[Scripts that build scenes]
Begin

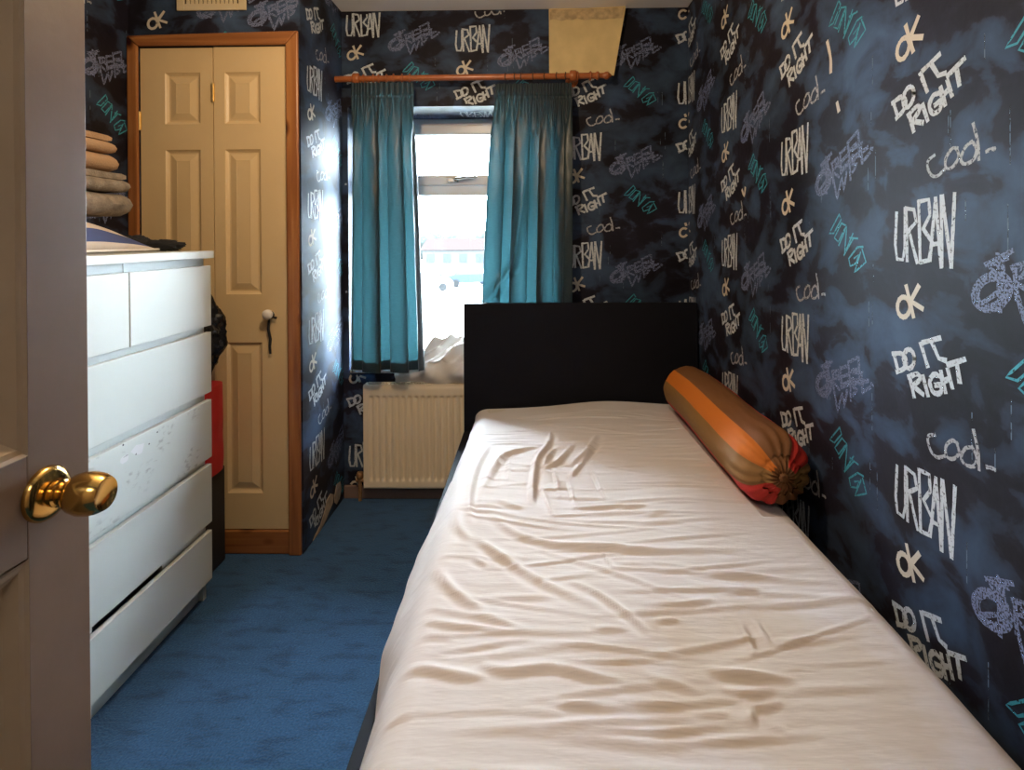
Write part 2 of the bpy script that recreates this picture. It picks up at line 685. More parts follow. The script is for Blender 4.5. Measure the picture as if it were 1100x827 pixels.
# ------------------------------------------------------------------ wallpaper writing
# hand-written strokes of the print, in metres on the wall, measured from the centre of its OK
TEXT = {
 'OK': [[(.0045,-.01),(.0021,-.0202),(-.0046,-.0283),(-.0138,-.0323),(-.0232,-.0309),(-.0302,-.0244),(-.0327,-.0146),(-.0301,-.0041),(-.0231,.0041),(-.0137,.0078),(-.0045,.0061),(.0021,-.0004),(.0045,-.01)],[(-.0055,.0307),(.0157,-.0272)],[(.0307,.0338),(.0045,-.002)],[(.0012,.0044),(.0413,-.0085)]],
 'DOIT': [[(-.0445,-.1129),(-.0302,-.1469)],[(-.0481,-.1136),(-.0196,-.1078),(-.0059,-.1185),(-.0127,-.1359),(-.0352,-.1481)],[(.0181,-.1102),(.016,-.12),(.0102,-.1281),(.0022,-.1325),(-.0059,-.1318),(-.0119,-.1262),(-.0141,-.1171),(-.0118,-.1071),(-.0058,-.0989),(.0023,-.0947),(.0103,-.0957),(.016,-.1013),(.0181,-.1102)],[(.0367,-.0766),(.0552,-.1159)],[(.043,-.0733),(.0877,-.0567)],[(.0644,-.0651),(.0848,-.0946),(.1018,-.0951)],[(.0042,-.1477),(.0173,-.1843)],[(.0008,-.1499),(.0271,-.1377),(.0334,-.147),(.0108,-.1661)],[(.0141,-.1644),(.0428,-.1728)],[(.0429,-.1382),(.0563,-.1712)],[(.0876,-.1272),(.0714,-.1282),(.0612,-.1443),(.0701,-.161),(.0876,-.1583),(.0916,-.1427),(.076,-.1468)],[(.0905,-.1182),(.1017,-.1524)],[(.1073,-.1101),(.1181,-.1398)],[(.0933,-.1361),(.1127,-.1251)],[(.1073,-.102),(.147,-.0833)],[(.1289,-.0932),(.1356,-.1253)]],
 'COOL': [[(.0747,-.2396),(.058,-.2476),(.0567,-.2609),(.0669,-.2762),(.0816,-.279),(.0987,-.2703)],[(.1313,-.2357),(.118,-.2346),(.1032,-.2501),(.1043,-.2681),(.1206,-.2666),(.1339,-.2507),(.1286,-.2347)],[(.1643,-.2294),(.1493,-.237),(.139,-.2546),(.1467,-.2653),(.1667,-.2612),(.174,-.2449),(.1667,-.2324)],[(.1667,-.1997),(.1764,-.2325),(.1787,-.262)],[(.1945,-.2510),(.2030,-.2490),(.2109,-.2487)],[(.2078,-.2485),(.2105,-.2503)]],
 'URBAN': [[(-.0343,.1786),(-.0388,.1138),(-.0332,.0839),(-.0156,.0831),(-.0087,.1051),(-.0085,.1865)],[(-.0051,.1863),(-.002,.0819)],[(-.0065,.1864),(.0181,.1829),(.0245,.1585),(.0015,.1412)],[(.0029,.1412),(.0263,.0795)],[(.031,.1975),(.0352,.0799)],[(.031,.1975),(.0589,.2),(.0618,.1701),(.0435,.145)],[(.0435,.145),(.0677,.1193),(.0586,.0852),(.0371,.0809)],[(.0767,.2009),(.0617,.0853)],[(.0767,.2009),(.0908,.0741)],[(.0677,.1151),(.0881,.1174)],[(.0939,.2038),(.1158,.0754)],[(.1158,.0754),(.124,.2056)],[(.0922,.2039),(.092,.0762)]],
 'SCRIB': [[(.2417,.0489),(.2367,.0332),(.2233,.0189),(.2045,.0097),(.1852,.0083),(.1708,.0154),(.1656,.0291),(.171,.0457),(.1855,.0603),(.2047,.0689),(.2235,.0695),(.2369,.0622),(.2417,.0489)],[(.2289,.0446),(.2254,.033),(.2158,.0226),(.2026,.0161),(.1891,.0153),(.1792,.0206),(.1755,.0307),(.1793,.0427),(.1893,.0533),(.2028,.0596),(.216,.0599),(.2255,.0544),(.2289,.0446)],[(.2346,.0954),(.1972,.082),(.216,.0667),(.2344,.0519),(.1872,.0198)],[(.2162,.101),(.2204,.0093)],[(.1924,.0833),(.2437,.107)],[(.2481,.0841),(.2523,.0326)],[(.2436,.0806),(.2744,.0927),(.2744,.0762),(.248,.0602),(.2785,.0445)],[(.283,.1017),(.287,.0515)],[(.283,.0993),(.3081,.1097)],[(.2855,.079),(.3121,.0901)],[(.2871,.0538),(.316,.0683)],[(.3163,.123),(.3241,.0704)],[(.3162,.1207),(.3556,.1404)],[(.3202,.0989),(.3517,.113)],[(.3241,.0727),(.3592,.0905)],[(.3594,.1412),(.363,.0937)],[(.3361,.1004),(.3743,.1118),(.3592,.0883),(.3924,.0968)],[(.2524,.0422),(.2697,-.0097),(.2912,.0433),(.2994,.0087),(.3119,.0535)],[(.3241,.0704),(.3279,.033)],[(.3515,.082),(.332,.068),(.3553,.0653),(.3359,.0488)],[(.3705,.1043),(.3741,.066)],[(.3705,.0868),(.396,.0977)],[(.3741,.066),(.4031,.0846)],[(.4074,.0938),(.413,.0918)],[(.2254,.0884),(.2343,.0325)],[(.2613,.0777),(.2955,.0629),(.336,.087),(.3741,.0813)]],
 'DONT': [[(.2781,-.0469),(.232,-.093),(.2536,-.0934),(.2866,-.0604),(.2781,-.0469)],[(.2883,-.0691),(.2562,-.1043),(.2736,-.1143),(.309,-.0755),(.2883,-.0691)],[(.2761,-.1227),(.3114,-.0769),(.3013,-.1428),(.3369,-.0944)],[(.3234,-.1042),(.3562,-.1059)],[(.3393,-.1047),(.2988,-.1461)],[(.3771,-.1245),(.3546,-.1261),(.3192,-.1536),(.3256,-.1712),(.3507,-.1624),(.3599,-.1428),(.3414,-.1521)],[(.3674,-.1374),(.3429,-.1846),(.388,-.1587),(.3734,-.1304)]],
}
STYLE = {'OK': ('ink_cream', .0105), 'DOIT': ('ink_white', .0100), 'COOL': ('ink_grey', .0065), 'URBAN': ('ink_white', .0085),
         'SCRIB': ('ink_lilac', .0085), 'DONT': ('ink_teal', .0045)}
INKS = ['ink_white', 'ink_cream', 'ink_grey', 'ink_teal', 'ink_lilac', 'ink_drip']
REPEAT = .5208


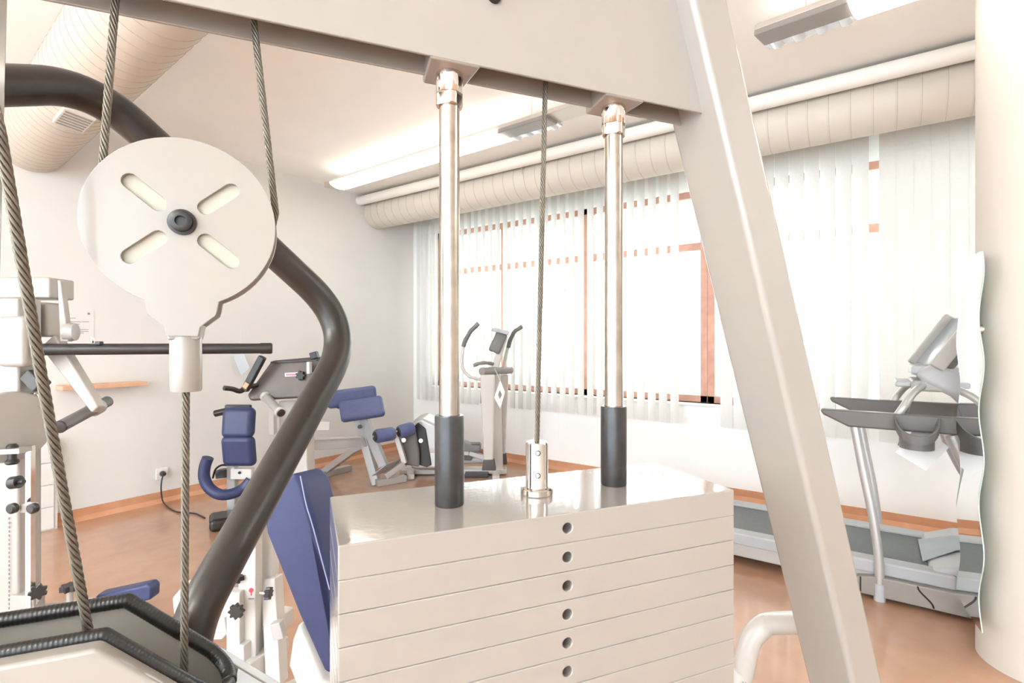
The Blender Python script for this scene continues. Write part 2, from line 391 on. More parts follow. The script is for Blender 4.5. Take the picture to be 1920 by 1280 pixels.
bc = on_t(926, -6, tf); m = MB(); m.lathe(bc, -TA, [(.0085, 0), (.0085, .004), (.006, .0065)], 24); m.build('bolt_head', M['black'], wm)
# bent white foot tube beside the leg
q = [P(1376, 1330, 1.0), P(1392, 1262, 1.0), P(1405, 1205, 1.0), P(1425, 1178, 1.0), P(1450, 1168, 1.0), P(1476, 1166, .97)]
q = [V((*(q[0].xy), 0))] + q
lp = W(LEG(-.482) + .03, .0, -.482)
m = MB(); m.sweep(smooth_path([q[0], q[1], q[2], q[3], q[4], q[5]] + [lp], 8), .020, 20); m.build('foot_loop', M['white'], wm)
# cable housing with its slot
def prof(s):   # height of the housing top
    return -.262 if s < -.33 else -.262 - (s + .33) * .915
FT, BT = -.056, .0105
def wall_piece(m, t0, t1, s0, s1, bot):
    ss = sorted({s0, s1} | ({-.33} if s0 < -.33 < s1 else set()))
    m.prism([W(s, t0, prof(s)) for s in ss] + [W(s1, t0, bot), W(s0, t0, bot)], TA * (t1 - t0))
b = MB(); wall_piece(b, FT - .020, FT, -.80, -.145, -.75); wall_piece(b, BT, BT + .020, -.80, -.145, -.75)
hs = b.build('cable_housing', M['cream'], wm, bevel=.0035, seg=3)
b = MB(); wall_piece(b, FT + .0002, BT - .0002, -.232, -.1455, -.75); b.build('housing_end', M['cream'], hs, bevel=.001)
b = MB(); sbox(b, -.80, -.232, FT + .0004, BT - .0004, -.75, -.42); b.build('housing_floor', M['cream'], hs)
def trim_path(t, s_end):
    pts = []; s = -.80
    while s < s_end: pts.append(W(s, t, prof(s) + .002)); s += .002
    return pts
def ribbed(pts, r, name):
    # even resample, then small ribs across the rubber edging
    L = [0]
    for a, c in zip(pts, pts[1:]): L.append(L[-1] + (c - a).length)
    out, rs, step, j = [], [], .0008, 0
    k = 0
    while k * step < L[-1]:
        x = k * step
        while L[j + 1] < x: j += 1
        f = (x - L[j]) / max(1e-9, L[j + 1] - L[j]); out.append(pts[j].lerp(pts[j + 1], f)); rs.append(r * (1 + .02 * math.sin(2 * PI * x / .0035))); k += 1
    MB().sweep(out, rs, 12).build(name, M['trim'], hs, angle=80)
s_e = -.262
back = trim_path(BT - .0015, s_e); front = trim_path(FT + .0005, s_e)
cn = []
tm, R_ = (FT + BT) / 2, (BT - FT) / 2
corner = []
for k in range(1, 16):
    a = PI / 2 - PI * k / 16
    s = s_e + .026 * math.cos(a); t = tm + (R_ - .001) * math.sin(a)
    corner.append(W(s, t, prof(s) + .002))
ribbed(back + corner[:8], .0068, 'edge_trim'); ribbed(front + corner[:6:-1], .0058, 'edge_trim')

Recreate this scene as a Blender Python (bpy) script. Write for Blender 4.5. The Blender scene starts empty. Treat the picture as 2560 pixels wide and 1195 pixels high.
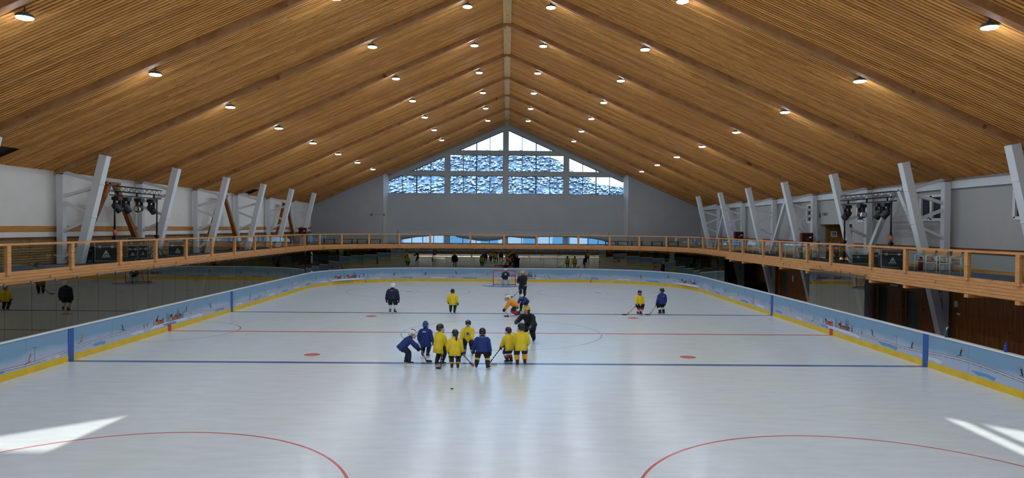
import bpy, bmesh, math, random
from mathutils import Vector, Matrix
random.seed(7)
sc = bpy.context.scene
COL = sc.collection
PI = math.pi

# ------------------------------------------------------------------ helpers
def lin(c):
    c = c / 255.0
    return c / 12.92 if c <= 0.04045 else ((c + 0.055) / 1.055) ** 2.4
def rgb(r, g, b): return (lin(r), lin(g), lin(b), 1.0)
def V(*a): return Vector(a)

def link(o, parent=None):
    COL.objects.link(o)
    if parent is not None: o.parent = parent
    return o
def tag(o, label=None, cat=None, group=None, kind=None):
    if label: o['label'] = label
    if cat: o['category'] = cat
    if group: o['group'] = group
    if kind: o['kind'] = kind
    return o
def thing(name, label, cat, loc=(0, 0, 0), rz=0.0, group=None):
    o = bpy.data.objects.new(name, None)
    o.empty_display_size = 0.1
    link(o); o.location = loc; o.rotation_euler = (0, 0, rz)
    return tag(o, label, cat, group)
def copy_tree(o, parent=None):
    c = o.copy(); COL.objects.link(c); c.parent = parent
    for ch in list(o.children): copy_tree(ch, c)
    return c
def wloc(p):
    l = Vector((0, 0, 0))
    while p is not None: l += p.location; p = p.parent
    return l
ORD = ['first', 'second', 'third', 'fourth', 'fifth', 'sixth', 'seventh', 'eighth', 'ninth', 'tenth', 'eleventh', 'twelfth', 'thirteenth']

class MB:
    """collects shapes into one mesh"""
    def __init__(s): s.v = []; s.f = []; s.m = []; s.sm = []
    def add(s, vs, fs, m=0, smooth=False, M=None):
        b = len(s.v)
        for p in vs:
            p = Vector(p)
            s.v.append(M @ p if M is not None else p)
        for f in fs: s.f.append([b + i for i in f]); s.m.append(m); s.sm.append(smooth)
        return s
    def box(s, x0, x1, y0, y1, z0, z1, m=0, M=None):
        vs = [(x0,y0,z0),(x1,y0,z0),(x1,y1,z0),(x0,y1,z0),(x0,y0,z1),(x1,y0,z1),(x1,y1,z1),(x0,y1,z1)]
        return s.add(vs, [(0,3,2,1),(4,5,6,7),(0,1,5,4),(1,2,6,5),(2,3,7,6),(3,0,4,7)], m, False, M)
    def cbox(s, c, d, m=0, M=None):
        return s.box(c[0]-d[0]/2, c[0]+d[0]/2, c[1]-d[1]/2, c[1]+d[1]/2, c[2]-d[2]/2, c[2]+d[2]/2, m, M)
    def bar(s, p, q, w, h, m=0, up=(0, 0, 1)):
        """square bar from p to q; w across, h along up"""
        p = Vector(p); q = Vector(q); d = (q - p).normalized(); up = Vector(up)
        x = d.cross(up)
        if x.length < 1e-4: x = d.cross(Vector((0, 1, 0)))
        x.normalize(); u = x.cross(d).normalized()
        vs = []
        for e in (p, q):
            for a, b in ((-1,-1),(1,-1),(1,1),(-1,1)): vs.append(e + x*(a*w/2) + u*(b*h/2))
        return s.add(vs, [(0,3,2,1),(4,5,6,7),(0,1,5,4),(1,2,6,5),(2,3,7,6),(3,0,4,7)], m)
    def tube(s, pts, r, n=10, m=0, cap=True, smooth=True):
        pts = [Vector(p) for p in pts]; k = len(pts)
        rs = r if isinstance(r, (list, tuple)) else [r]*k
        vs = []; prev = None
        for i, p in enumerate(pts):
            d = (pts[min(i+1, k-1)] - pts[max(i-1, 0)]).normalized()
            if prev is None:
                a = d.cross(Vector((0, 0, 1)))
                if a.length < 1e-3: a = d.cross(Vector((0, 1, 0)))
            else: a = prev - d*prev.dot(d)
            a.normalize(); prev = a; b = d.cross(a)
            for j in range(n):
                t = 2*PI*j/n
                vs.append(p + (a*math.cos(t) + b*math.sin(t))*rs[i])
        fs = [(i*n+j, i*n+(j+1)%n, (i+1)*n+(j+1)%n, (i+1)*n+j) for i in range(k-1) for j in range(n)]
        s.add(vs, fs, m, smooth)
        if cap:
            b = len(s.v) - len(vs)
            for ring in (0, k-1):
                s.f.append([b + ring*n + j for j in range(n)]); s.m.append(m); s.sm.append(False)
        return s
    def loft(s, rings, mats=0, cap=True, smooth=True):
        """rings: list of point lists of equal length"""
        n = len(rings[0]); b = len(s.v)
        for r in rings: s.v += [Vector(p) for p in r]
        for i in range(len(rings)-1):
            mm = mats[i] if isinstance(mats, (list, tuple)) else mats
            for j in range(n):
                s.f.append([b+i*n+j, b+i*n+(j+1)%n, b+(i+1)*n+(j+1)%n, b+(i+1)*n+j]); s.m.append(mm); s.sm.append(smooth)
        if cap:
            for i in (0, len(rings)-1):
                mm = mats if not isinstance(mats, (list, tuple)) else (mats[0] if i == 0 else mats[-1])
                s.f.append([b+i*n+j for j in range(n)]); s.m.append(mm); s.sm.append(False)
        return s
    def ell(s, c, r, m=0, n=14, k=8, t0=0.0, t1=PI, M=None):
        """ellipsoid zone between polar angles t0 (top) and t1"""
        rings = []
        for i in range(k+1):
            t = t0 + (t1-t0)*i/k
            t = min(max(t, 0.02), PI-0.02)
            ring = []
            for j in range(n):
                a = 2*PI*j/n
                p = Vector((r[0]*math.sin(t)*math.cos(a), r[1]*math.sin(t)*math.sin(a), r[2]*math.cos(t)))
                ring.append(Vector(c) + (M @ p if M is not None else p))
            rings.append(ring)
        return s.loft(rings, m)
    def prism(s, poly, f, t, m=0):
        """poly: 2D points, f(a,b,t)->3D; extruded 0..t"""
        n = len(poly)
        vs = [f(a, b, 0) for a, b in poly] + [f(a, b, t) for a, b in poly]
        fs = [tuple(range(n))[::-1], tuple(range(n, 2*n))] + [(i, (i+1) % n, n+(i+1) % n, n+i) for i in range(n)]
        return s.add(vs, fs, m)
    def build(s, name, mats, parent=None, local=False, recalc=True):
        me = bpy.data.meshes.new(name)
        off = Vector((0, 0, 0)) if (local or parent is None) else wloc(parent)
        me.from_pydata([v - off for v in s.v], [], s.f)
        if not isinstance(mats, (list, tuple)): mats = [mats]
        for mm in mats: me.materials.append(mm)
        me.polygons.foreach_set('material_index', s.m)
        me.polygons.foreach_set('use_smooth', s.sm)
        if recalc:
            bm = bmesh.new(); bm.from_mesh(me)
            bmesh.ops.recalc_face_normals(bm, faces=bm.faces[:])
            bm.to_mesh(me); bm.free()
        me.update()
        return link(bpy.data.objects.new(name, me), parent)

def struct(o): o['kind'] = 'structure'; return o
def clip(poly, a, b, c):
    """keep a*x+b*y<=c"""
    out = []
    for i in range(len(poly)):
        p, q = poly[i], poly[(i+1) % len(poly)]
        dp, dq = a*p[0]+b*p[1]-c, a*q[0]+b*q[1]-c
        if dp <= 0: out.append(p)
        if dp*dq < 0:
            t = dp/(dp-dq); out.append((p[0]+t*(q[0]-p[0]), p[1]+t*(q[1]-p[1])))
    return out
def text_mesh(mb, txt, size, place, m=0, depth=0.004):
    """adds lettering to mb; place(x,y,z)->3D, centred"""
    cu = bpy.data.curves.new('lettering', 'FONT'); cu.body = txt; cu.size = size
    cu.align_x = 'CENTER'; cu.align_y = 'CENTER'; cu.extrude = depth/2
    o = bpy.data.objects.new('lettering', cu); COL.objects.link(o)
    dg = bpy.context.evaluated_depsgraph_get()
    me = bpy.data.meshes.new_from_object(o.evaluated_get(dg))
    mb.add([place(*v.co) for v in me.vertices], [tuple(p.vertices) for p in me.polygons], m)
    bpy.data.objects.remove(o); bpy.data.curves.remove(cu); bpy.data.meshes.remove(me)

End

OBJECTIVE
Copy exactly, and copy only, the lines from the one with "Recreate this scene" to the one with "def V(*a): return Vector(a)", ends included. Pictures are not part of the copy.

REPLY
Recreate this scene as a Blender Python (bpy) script. Write for Blender 4.5. The Blender scene starts empty. Treat the picture as 2560 pixels wide and 1195 pixels high.
import bpy, bmesh, math, random
from mathutils import Vector, Matrix
random.seed(7)
sc = bpy.context.scene
COL = sc.collection
PI = math.pi

# ------------------------------------------------------------------ helpers
def lin(c):
    c = c / 255.0
    return c / 12.92 if c <= 0.04045 else ((c + 0.055) / 1.055) ** 2.4
def rgb(r, g, b): return (lin(r), lin(g), lin(b), 1.0)
def V(*a): return Vector(a)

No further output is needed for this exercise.